As you take these and other steps to improve your credit score, you'll have a better chance of qualifying for better insurance rates, as well as more favorable rates when you apply for credit. Continue to check your credit score regularly to track your progress, and watch out for anything new that might damage your scores.
Once you've had a chance to increase your credit score, ask your insurance company upon renewal to reevaluate your situation to see if you can get a lower rate. If you don't want to wait, you can also request quotes from other insurers and compare them to what you're paying now, to see if you can save.
Continue to Monitor Your Credit for Financial Success
Building your credit history can help you qualify for better insurance rates, but avoid the urge to stop focusing on your credit score once you've accomplished that goal. With Experian's free credit monitoring service, you'll get free access not only to your FICO® Score powered by Experian data, but also to your Experian credit report, which is updated every 30 days.

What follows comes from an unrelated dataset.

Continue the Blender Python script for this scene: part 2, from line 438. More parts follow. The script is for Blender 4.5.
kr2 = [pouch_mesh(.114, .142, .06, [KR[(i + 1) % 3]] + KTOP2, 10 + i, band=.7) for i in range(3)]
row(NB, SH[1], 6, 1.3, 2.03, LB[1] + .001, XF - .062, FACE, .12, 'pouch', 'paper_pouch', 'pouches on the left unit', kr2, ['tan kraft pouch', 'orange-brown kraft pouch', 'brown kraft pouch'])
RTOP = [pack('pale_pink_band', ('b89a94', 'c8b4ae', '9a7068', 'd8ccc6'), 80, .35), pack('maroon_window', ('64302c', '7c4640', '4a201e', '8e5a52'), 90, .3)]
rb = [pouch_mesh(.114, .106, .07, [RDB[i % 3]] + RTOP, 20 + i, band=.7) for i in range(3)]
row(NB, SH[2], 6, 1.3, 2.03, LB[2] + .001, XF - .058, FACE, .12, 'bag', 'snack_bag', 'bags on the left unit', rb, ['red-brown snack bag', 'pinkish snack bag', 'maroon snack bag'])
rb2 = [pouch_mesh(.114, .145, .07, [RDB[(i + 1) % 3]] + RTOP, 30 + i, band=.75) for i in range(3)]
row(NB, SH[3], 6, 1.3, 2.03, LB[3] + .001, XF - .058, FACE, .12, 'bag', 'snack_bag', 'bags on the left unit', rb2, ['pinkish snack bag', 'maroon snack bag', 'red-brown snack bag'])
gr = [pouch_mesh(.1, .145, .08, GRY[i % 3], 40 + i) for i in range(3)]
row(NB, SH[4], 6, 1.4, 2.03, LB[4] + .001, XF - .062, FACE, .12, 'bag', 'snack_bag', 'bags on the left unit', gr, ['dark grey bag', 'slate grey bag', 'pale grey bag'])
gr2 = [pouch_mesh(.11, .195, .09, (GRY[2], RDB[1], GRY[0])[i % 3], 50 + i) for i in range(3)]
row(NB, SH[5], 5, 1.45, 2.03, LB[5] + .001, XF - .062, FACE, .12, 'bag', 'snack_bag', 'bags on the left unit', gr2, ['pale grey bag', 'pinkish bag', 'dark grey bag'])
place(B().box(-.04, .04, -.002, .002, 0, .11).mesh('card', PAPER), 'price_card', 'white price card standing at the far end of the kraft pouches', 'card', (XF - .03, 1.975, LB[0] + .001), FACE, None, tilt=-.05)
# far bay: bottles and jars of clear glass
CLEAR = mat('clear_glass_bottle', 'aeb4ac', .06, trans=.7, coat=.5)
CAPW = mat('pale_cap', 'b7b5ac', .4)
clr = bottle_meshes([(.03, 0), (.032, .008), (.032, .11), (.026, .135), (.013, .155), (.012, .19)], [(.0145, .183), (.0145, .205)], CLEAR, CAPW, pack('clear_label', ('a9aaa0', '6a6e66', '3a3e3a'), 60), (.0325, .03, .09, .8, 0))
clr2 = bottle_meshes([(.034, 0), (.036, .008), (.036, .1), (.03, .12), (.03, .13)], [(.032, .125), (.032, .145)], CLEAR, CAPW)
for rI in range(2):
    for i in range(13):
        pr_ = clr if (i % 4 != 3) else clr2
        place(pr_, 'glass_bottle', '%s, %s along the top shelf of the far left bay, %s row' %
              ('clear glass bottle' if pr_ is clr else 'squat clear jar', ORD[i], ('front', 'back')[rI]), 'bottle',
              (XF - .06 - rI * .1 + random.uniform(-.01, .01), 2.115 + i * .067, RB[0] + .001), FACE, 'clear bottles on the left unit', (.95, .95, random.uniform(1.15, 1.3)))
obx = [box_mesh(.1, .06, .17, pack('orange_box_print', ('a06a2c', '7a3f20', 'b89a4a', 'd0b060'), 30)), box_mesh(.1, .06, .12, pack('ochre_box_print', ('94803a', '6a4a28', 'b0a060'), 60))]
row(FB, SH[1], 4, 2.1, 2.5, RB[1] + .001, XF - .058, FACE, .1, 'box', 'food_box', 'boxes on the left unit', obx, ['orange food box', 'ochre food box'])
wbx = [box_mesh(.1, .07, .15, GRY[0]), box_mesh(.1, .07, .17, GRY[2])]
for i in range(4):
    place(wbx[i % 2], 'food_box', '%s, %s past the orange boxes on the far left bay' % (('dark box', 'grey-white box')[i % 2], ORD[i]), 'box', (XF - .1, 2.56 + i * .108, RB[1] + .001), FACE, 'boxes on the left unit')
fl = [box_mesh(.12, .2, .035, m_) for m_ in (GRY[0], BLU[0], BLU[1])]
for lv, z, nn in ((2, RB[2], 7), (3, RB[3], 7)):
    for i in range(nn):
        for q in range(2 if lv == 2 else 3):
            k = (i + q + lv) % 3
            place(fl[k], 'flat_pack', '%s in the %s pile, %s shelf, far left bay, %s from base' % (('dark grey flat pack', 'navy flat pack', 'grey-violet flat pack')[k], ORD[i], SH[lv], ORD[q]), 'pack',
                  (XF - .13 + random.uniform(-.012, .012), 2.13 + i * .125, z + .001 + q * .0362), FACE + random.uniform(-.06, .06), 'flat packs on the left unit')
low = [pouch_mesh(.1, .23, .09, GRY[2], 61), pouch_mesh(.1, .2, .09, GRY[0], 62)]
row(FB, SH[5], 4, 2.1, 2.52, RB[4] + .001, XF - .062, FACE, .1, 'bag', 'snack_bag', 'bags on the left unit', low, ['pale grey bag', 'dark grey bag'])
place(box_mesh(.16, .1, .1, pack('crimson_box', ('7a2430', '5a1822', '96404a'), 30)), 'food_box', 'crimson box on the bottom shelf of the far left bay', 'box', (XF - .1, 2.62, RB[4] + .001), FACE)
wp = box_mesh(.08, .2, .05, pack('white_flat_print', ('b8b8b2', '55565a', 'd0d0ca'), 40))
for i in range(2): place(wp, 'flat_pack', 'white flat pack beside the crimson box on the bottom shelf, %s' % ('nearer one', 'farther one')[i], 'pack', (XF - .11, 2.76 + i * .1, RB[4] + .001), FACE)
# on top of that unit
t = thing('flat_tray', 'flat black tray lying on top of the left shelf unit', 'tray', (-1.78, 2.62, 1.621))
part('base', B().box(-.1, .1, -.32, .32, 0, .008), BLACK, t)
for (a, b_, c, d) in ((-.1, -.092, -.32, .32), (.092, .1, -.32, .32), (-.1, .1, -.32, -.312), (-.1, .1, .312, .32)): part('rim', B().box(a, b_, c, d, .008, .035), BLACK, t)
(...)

You'll also get real-time alerts whenever there are changes to your credit report, such as new inquiries, new accounts and changes to your personal information.
As you continue to monitor your credit, you'll be able to spot potential issues and resolve them quickly. You'll also be able to see exactly how actions you take with your credit affect your scores. As you maintain a strong credit history, you'll continue to benefit from lower insurance rates, as well as interest rates.